Pour autant que ces projets et innovations sont marqués d’une logique individualiste, dans quelle mesure marquent-ils les territoires de façon spécifique et participent-ils du changement territorial ? Actions et pratiques personnelles inscrites dans le cadre strict des projets personnels des acteurs semblent s’internaliser spécifiquement dans les territoires périurbains.
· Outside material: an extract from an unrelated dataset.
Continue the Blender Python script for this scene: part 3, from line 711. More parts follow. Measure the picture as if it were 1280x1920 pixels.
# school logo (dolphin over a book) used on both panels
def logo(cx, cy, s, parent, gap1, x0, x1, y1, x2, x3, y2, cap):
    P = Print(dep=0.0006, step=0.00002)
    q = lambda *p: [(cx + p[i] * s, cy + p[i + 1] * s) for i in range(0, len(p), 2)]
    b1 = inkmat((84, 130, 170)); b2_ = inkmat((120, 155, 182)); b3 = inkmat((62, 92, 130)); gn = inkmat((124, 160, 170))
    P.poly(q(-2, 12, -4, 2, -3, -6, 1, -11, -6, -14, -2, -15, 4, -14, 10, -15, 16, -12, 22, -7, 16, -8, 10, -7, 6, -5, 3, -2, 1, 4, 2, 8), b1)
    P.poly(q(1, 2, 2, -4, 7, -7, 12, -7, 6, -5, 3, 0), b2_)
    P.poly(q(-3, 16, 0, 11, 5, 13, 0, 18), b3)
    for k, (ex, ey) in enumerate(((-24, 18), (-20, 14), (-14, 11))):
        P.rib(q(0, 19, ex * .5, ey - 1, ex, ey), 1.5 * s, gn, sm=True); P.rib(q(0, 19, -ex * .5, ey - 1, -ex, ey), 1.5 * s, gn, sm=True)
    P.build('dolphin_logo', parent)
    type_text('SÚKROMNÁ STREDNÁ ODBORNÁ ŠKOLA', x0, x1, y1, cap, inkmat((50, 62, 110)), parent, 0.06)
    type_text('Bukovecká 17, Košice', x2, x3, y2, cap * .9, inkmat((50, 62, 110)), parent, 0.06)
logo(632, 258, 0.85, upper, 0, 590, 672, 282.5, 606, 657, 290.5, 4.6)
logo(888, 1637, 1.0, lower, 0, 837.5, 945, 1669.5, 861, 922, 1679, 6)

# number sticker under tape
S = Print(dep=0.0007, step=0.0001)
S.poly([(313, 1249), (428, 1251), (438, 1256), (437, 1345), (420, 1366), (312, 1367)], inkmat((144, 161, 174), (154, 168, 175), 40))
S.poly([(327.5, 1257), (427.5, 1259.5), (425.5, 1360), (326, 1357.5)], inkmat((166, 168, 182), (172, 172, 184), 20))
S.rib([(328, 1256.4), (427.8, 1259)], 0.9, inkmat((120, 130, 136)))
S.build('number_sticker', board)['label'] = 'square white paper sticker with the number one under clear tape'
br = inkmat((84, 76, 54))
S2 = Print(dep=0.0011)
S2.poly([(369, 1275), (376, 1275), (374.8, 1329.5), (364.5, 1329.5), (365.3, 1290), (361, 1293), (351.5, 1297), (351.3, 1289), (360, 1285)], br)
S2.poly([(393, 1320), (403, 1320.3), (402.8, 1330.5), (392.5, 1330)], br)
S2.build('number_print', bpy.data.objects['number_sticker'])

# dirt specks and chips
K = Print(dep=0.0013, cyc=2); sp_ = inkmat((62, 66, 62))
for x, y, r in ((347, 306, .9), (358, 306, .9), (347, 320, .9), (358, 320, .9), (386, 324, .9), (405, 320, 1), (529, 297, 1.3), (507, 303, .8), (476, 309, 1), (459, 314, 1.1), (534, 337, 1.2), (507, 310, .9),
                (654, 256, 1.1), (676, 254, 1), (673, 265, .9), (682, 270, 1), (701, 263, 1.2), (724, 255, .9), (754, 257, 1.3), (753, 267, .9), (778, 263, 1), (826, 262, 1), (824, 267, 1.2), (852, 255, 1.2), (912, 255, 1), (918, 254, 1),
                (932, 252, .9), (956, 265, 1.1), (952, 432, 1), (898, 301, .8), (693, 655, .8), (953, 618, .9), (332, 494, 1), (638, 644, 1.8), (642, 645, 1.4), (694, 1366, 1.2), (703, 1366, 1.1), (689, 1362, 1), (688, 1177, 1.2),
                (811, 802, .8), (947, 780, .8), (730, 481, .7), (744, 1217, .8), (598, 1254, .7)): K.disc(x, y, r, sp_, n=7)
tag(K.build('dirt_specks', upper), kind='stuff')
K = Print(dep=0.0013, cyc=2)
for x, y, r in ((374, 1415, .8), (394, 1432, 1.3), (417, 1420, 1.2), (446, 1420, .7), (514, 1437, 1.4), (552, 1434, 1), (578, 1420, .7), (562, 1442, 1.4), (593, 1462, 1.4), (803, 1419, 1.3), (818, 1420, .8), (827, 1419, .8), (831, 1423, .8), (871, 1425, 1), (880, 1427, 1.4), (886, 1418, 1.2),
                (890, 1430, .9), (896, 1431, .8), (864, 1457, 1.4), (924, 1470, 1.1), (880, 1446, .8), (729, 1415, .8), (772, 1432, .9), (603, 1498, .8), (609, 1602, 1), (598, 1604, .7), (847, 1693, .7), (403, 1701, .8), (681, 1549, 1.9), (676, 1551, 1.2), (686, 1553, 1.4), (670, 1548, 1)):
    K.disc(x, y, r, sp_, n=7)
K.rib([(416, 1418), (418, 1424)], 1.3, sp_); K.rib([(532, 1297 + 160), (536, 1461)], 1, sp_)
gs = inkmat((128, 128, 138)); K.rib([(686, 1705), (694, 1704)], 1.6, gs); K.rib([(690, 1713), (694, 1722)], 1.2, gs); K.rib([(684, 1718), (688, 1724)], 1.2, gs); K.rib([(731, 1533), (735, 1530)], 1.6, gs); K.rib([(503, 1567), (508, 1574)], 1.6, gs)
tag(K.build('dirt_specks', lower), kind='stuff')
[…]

Ce type de processus innovants intégrés dans les dynamiques de la société occidentale moderne semblent ne pouvoir que difficilement participer des processus du changement des territoires concernés, sinon par leur constante intégration dans des dynamiques sociales élargies.
Ainsi, les actions et pratiques ne dynamisent pas radicalement les communes, les pouvoirs municipaux, ni la société civile en son ensemble. Cette remarque est à étendre à l’ensemble des processus d’innovation personnelle. Pour la plupart, elles restent inscrites dans le projet personnel des individus, et leur diffusion est faible, ou tout au moins entraîne rarement une adhésion unanime, ou la mise en place d’innovations institutionnelles pour valider les processus engagés par ces innovations organisationnelles.
Plus précisément, et au-delà du processus innovant lui-même, les différentes innovations relatives à la gestion de la mobilité, au logement, à l’activité et à l’implication locale tendent à relancer une occupation diurne des territoires, en dehors de ces acteurs traditionnels : femmes au foyer, retraités, artisans. La question qui y est corrélée de la reprise ou de la dynamisation de la vie locale par ce biais reste sans réponse affirmée : on peut toutefois en douter ou du moins réserver notre avis. Les activités personnelles participent surtout d’une dynamique sociale plus vaste, et le lien innovations/territoires locaux est ténu.